- **Task**:
Both end lines count: copy exactly from the line that contains "Generate a Blender" to the line that contains "R = random.uniform", and only those lines.
-- START Records shown --
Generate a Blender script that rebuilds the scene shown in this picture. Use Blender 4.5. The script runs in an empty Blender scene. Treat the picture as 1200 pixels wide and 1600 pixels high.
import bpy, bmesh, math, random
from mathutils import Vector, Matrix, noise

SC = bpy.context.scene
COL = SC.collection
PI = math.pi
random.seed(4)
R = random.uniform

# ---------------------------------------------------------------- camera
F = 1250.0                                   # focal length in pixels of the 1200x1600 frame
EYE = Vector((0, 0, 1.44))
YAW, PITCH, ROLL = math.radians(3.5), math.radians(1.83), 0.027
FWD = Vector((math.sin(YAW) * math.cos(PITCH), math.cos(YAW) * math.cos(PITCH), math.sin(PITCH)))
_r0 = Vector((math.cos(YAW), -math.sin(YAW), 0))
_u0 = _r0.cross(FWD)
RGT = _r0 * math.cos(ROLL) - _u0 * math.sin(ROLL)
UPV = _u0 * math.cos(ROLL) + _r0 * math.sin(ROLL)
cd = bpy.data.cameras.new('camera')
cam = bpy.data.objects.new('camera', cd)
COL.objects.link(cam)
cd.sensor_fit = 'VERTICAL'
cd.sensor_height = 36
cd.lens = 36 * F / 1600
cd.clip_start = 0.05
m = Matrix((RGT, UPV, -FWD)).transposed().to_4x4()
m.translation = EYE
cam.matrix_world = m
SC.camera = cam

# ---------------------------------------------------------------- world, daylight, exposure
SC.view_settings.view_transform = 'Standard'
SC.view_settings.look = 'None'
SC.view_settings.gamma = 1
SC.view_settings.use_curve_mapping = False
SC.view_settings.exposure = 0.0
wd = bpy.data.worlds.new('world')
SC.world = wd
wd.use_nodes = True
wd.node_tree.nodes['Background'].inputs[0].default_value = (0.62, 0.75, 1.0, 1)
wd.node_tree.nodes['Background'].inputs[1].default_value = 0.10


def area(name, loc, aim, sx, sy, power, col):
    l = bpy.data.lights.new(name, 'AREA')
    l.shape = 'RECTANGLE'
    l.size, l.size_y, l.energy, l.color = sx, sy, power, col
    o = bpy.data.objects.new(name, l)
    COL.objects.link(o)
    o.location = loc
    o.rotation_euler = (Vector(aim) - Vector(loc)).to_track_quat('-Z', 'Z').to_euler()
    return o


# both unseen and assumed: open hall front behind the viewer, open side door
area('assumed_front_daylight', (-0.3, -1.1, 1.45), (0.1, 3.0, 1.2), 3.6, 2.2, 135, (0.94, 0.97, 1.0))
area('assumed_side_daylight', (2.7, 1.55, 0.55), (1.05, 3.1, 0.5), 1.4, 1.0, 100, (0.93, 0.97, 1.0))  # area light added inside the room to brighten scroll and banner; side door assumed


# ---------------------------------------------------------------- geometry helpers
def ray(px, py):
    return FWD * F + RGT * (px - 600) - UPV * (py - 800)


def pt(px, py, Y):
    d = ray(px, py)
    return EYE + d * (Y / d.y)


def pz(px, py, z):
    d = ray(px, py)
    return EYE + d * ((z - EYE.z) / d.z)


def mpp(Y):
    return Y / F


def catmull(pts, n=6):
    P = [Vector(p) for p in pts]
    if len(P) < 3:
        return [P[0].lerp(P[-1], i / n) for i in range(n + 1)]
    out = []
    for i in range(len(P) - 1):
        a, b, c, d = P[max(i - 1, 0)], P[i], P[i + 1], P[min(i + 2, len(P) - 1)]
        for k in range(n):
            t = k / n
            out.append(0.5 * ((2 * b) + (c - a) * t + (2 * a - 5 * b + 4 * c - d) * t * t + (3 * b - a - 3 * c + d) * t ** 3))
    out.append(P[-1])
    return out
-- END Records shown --
-- START Records shown --
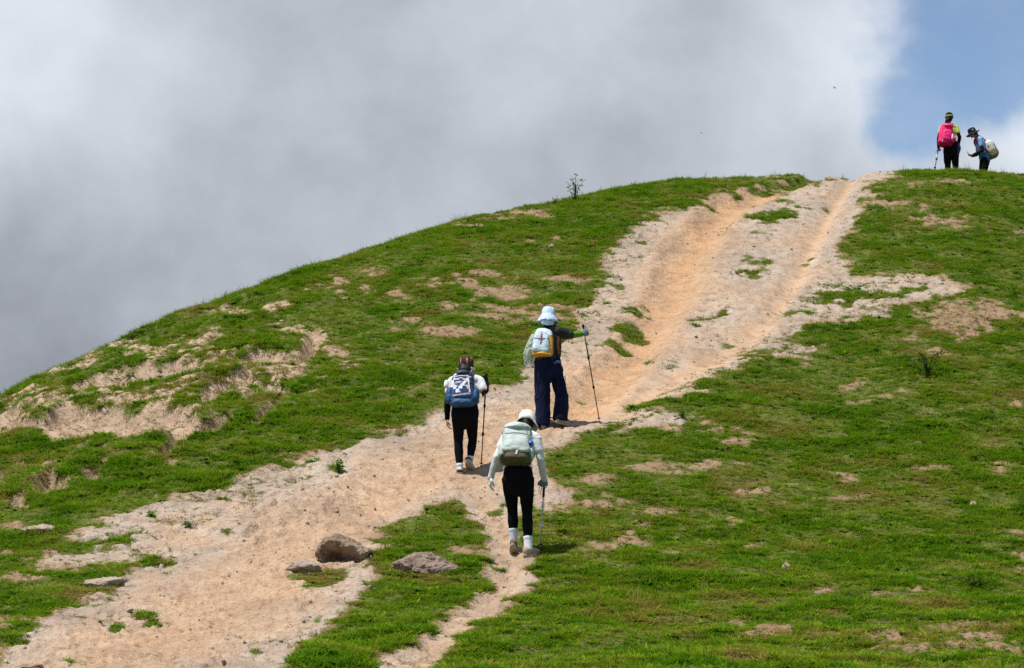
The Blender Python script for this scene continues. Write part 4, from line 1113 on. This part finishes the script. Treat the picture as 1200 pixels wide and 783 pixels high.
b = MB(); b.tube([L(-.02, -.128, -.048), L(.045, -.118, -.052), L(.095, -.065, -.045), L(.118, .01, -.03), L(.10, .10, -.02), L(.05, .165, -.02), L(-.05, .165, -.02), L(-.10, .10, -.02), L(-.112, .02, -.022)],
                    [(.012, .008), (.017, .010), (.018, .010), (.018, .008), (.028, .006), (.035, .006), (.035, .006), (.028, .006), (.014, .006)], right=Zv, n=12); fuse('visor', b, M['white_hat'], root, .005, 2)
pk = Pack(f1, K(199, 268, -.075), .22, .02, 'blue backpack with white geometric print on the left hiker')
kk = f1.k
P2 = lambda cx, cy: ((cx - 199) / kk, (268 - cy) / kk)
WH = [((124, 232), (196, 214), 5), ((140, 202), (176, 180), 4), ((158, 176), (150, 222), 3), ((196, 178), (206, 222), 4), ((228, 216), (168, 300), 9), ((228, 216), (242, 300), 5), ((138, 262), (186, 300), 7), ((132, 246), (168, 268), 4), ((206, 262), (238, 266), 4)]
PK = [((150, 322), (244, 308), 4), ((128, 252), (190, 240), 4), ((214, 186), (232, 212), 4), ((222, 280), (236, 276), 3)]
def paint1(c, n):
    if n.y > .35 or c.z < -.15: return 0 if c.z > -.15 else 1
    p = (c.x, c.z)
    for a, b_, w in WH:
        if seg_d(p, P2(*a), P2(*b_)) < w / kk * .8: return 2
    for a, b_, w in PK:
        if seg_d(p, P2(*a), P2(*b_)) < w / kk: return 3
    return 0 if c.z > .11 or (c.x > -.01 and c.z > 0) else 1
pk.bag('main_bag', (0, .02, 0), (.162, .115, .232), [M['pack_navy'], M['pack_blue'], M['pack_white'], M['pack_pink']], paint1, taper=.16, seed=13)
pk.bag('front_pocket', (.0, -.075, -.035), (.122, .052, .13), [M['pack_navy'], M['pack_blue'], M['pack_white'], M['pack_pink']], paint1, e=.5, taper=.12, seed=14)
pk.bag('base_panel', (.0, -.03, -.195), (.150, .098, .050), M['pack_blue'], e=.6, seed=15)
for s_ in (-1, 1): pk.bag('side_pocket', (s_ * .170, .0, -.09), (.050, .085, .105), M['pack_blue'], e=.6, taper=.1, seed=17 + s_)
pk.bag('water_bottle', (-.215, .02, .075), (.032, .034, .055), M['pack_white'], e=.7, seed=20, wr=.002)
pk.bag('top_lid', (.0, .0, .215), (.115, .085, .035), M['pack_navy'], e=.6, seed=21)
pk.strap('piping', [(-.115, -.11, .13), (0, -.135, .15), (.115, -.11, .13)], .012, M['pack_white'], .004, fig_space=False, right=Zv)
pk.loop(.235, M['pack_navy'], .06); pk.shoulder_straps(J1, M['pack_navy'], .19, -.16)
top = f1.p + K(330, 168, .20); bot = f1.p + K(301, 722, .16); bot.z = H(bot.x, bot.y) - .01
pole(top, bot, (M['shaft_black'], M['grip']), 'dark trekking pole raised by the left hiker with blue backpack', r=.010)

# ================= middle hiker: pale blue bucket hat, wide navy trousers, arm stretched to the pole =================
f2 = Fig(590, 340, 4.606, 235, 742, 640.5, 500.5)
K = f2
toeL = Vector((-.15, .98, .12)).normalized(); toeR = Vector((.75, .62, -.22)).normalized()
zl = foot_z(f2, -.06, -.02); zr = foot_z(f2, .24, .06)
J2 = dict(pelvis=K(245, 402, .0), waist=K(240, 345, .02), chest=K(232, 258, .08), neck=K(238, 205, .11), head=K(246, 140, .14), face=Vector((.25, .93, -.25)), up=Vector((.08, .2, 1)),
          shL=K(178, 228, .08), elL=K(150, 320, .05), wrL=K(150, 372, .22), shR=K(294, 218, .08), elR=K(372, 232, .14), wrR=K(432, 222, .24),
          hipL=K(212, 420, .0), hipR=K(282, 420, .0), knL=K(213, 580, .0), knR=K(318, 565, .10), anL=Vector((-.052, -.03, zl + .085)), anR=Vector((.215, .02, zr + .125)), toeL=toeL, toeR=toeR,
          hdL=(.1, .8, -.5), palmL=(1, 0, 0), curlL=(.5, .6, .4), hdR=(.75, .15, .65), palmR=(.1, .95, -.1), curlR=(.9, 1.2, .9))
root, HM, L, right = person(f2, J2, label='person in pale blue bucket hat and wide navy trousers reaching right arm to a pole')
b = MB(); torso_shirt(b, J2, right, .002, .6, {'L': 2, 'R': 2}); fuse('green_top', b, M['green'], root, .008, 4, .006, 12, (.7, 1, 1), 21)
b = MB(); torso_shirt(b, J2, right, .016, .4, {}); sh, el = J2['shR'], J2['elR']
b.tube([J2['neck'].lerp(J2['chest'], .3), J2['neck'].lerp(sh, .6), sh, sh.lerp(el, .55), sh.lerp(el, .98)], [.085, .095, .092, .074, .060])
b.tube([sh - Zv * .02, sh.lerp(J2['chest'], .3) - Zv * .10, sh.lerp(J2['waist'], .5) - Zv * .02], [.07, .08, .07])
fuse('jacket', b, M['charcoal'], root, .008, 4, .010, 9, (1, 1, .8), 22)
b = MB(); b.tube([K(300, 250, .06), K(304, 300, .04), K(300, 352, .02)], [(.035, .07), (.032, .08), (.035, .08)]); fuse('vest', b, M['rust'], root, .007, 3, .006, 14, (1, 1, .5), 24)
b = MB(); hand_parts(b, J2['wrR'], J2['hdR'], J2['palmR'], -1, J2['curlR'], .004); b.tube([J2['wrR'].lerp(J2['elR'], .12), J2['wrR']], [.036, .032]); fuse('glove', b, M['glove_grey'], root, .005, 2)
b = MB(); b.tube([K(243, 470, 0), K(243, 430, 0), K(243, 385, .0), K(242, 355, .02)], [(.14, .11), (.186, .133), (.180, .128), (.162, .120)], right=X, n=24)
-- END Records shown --
-- START Records shown --
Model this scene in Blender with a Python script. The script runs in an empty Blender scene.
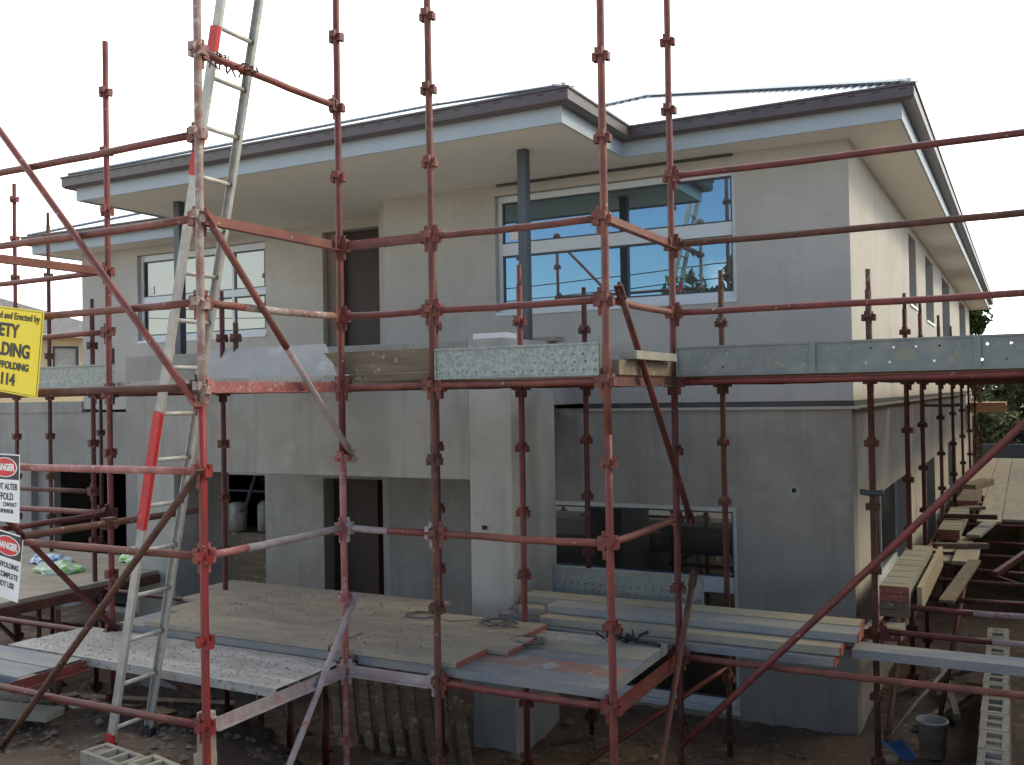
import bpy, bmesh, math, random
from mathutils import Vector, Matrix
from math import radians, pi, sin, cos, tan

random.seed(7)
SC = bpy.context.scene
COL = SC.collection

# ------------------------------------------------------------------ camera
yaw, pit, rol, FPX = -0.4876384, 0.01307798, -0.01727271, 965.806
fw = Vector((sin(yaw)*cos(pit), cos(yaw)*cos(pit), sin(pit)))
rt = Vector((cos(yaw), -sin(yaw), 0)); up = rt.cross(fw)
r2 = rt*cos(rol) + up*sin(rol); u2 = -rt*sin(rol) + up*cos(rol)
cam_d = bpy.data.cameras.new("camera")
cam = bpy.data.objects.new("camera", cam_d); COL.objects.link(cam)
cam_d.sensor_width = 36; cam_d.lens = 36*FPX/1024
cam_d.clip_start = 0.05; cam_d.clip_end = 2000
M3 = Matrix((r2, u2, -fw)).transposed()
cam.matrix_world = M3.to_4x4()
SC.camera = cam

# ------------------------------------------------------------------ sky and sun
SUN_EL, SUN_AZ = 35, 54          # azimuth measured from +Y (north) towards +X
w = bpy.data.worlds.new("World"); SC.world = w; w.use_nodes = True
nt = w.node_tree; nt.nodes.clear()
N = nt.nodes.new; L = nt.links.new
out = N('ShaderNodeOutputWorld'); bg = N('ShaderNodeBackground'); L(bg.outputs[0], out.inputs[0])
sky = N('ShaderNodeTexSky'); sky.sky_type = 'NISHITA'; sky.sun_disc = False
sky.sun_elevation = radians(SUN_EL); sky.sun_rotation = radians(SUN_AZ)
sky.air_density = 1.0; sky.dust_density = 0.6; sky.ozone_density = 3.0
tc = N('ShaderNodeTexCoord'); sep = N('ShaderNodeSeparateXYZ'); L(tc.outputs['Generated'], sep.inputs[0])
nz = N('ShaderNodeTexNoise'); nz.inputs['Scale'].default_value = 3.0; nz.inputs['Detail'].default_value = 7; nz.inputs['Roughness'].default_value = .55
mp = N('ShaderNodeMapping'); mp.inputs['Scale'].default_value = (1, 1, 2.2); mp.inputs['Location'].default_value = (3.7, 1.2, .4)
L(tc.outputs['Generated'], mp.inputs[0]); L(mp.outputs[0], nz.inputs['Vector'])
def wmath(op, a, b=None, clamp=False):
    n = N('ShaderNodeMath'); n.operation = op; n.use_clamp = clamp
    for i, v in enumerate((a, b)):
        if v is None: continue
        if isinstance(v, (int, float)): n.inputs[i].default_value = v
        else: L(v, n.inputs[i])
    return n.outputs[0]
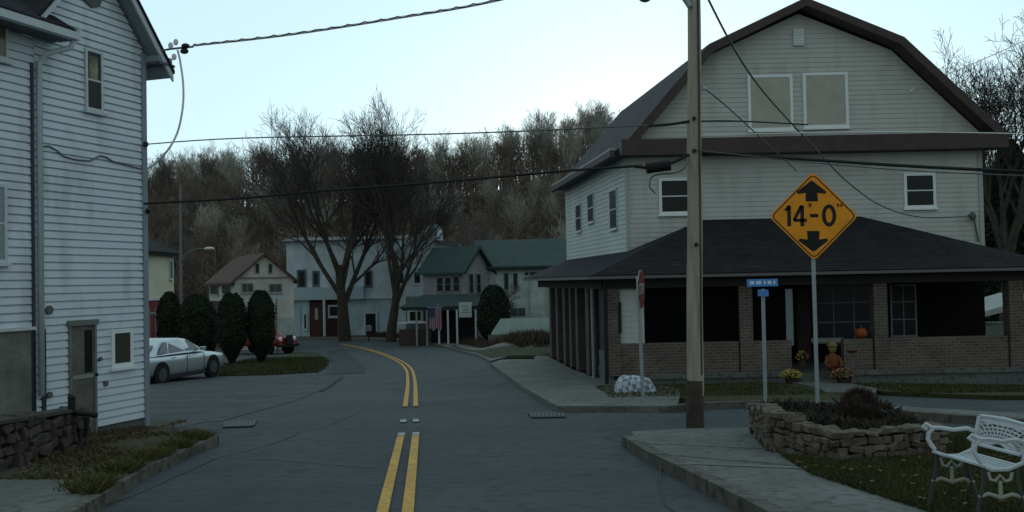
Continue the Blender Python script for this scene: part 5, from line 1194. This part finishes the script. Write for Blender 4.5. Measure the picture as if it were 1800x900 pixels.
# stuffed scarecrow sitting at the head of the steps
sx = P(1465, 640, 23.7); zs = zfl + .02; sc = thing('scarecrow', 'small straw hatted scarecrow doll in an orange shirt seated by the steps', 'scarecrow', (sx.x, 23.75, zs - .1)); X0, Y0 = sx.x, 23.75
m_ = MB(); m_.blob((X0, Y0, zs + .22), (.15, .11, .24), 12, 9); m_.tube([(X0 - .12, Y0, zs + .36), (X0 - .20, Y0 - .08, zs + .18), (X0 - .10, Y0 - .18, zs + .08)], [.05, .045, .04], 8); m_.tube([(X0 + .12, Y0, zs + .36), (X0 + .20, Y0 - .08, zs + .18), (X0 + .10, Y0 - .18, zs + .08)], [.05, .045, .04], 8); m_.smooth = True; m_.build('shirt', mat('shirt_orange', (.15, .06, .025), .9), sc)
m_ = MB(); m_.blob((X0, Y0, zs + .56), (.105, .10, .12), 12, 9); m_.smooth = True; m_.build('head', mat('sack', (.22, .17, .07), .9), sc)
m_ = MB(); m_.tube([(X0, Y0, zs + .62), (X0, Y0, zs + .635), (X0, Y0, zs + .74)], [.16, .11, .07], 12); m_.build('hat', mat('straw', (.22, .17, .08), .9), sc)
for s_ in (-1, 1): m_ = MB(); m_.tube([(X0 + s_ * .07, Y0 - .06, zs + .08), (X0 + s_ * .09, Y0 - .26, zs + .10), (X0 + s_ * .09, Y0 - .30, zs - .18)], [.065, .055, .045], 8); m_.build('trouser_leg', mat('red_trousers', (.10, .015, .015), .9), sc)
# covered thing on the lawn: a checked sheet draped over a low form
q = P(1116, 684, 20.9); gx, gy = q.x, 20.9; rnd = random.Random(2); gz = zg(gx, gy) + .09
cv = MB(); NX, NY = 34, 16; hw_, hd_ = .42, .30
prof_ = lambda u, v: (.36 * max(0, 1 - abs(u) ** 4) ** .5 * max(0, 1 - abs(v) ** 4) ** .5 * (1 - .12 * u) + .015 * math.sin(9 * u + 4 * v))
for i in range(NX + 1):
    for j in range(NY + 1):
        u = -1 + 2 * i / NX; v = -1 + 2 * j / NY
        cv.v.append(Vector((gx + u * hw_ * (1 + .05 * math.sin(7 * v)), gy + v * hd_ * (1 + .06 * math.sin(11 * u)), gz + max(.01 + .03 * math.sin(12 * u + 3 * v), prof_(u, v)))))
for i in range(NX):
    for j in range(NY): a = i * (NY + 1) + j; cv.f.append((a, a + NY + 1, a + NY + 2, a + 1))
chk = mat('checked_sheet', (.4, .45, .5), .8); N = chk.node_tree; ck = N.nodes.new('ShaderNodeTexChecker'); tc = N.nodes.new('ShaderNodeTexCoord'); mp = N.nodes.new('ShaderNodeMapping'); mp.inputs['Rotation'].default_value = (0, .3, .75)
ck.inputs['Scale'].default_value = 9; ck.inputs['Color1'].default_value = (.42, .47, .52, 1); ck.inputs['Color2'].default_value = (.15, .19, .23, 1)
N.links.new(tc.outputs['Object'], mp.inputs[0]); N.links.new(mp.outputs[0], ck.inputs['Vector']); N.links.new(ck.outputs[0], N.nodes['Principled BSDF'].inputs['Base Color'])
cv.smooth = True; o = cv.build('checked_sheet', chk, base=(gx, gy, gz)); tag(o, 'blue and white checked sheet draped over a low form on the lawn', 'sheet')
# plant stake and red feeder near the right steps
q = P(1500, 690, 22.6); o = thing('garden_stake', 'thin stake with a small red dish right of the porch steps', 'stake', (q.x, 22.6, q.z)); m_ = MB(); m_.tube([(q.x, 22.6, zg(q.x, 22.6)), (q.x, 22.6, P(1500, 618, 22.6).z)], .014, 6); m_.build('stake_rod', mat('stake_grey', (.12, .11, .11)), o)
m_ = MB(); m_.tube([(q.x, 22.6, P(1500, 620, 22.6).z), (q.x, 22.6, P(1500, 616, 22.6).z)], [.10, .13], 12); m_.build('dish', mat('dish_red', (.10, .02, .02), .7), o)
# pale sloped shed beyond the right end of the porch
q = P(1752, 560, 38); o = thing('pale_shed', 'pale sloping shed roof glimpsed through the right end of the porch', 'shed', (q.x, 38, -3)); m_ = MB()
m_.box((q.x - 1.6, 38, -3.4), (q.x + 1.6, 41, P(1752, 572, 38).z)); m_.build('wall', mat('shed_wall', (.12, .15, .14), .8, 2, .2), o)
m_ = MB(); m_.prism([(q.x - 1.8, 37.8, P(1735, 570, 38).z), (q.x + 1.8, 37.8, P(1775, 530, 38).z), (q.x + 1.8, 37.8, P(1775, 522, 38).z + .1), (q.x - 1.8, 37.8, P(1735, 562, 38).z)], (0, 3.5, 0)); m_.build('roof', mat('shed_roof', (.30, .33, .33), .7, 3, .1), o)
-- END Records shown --
- **In response**:
Generate a Blender script that rebuilds the scene shown in this picture. Use Blender 4.5. The script runs in an empty Blender scene. Treat the picture as 1200 pixels wide and 1600 pixels high.
import bpy, bmesh, math, random
from mathutils import Vector, Matrix, noise

SC = bpy.context.scene
COL = SC.collection
PI = math.pi
random.seed(4)
R = random.uniform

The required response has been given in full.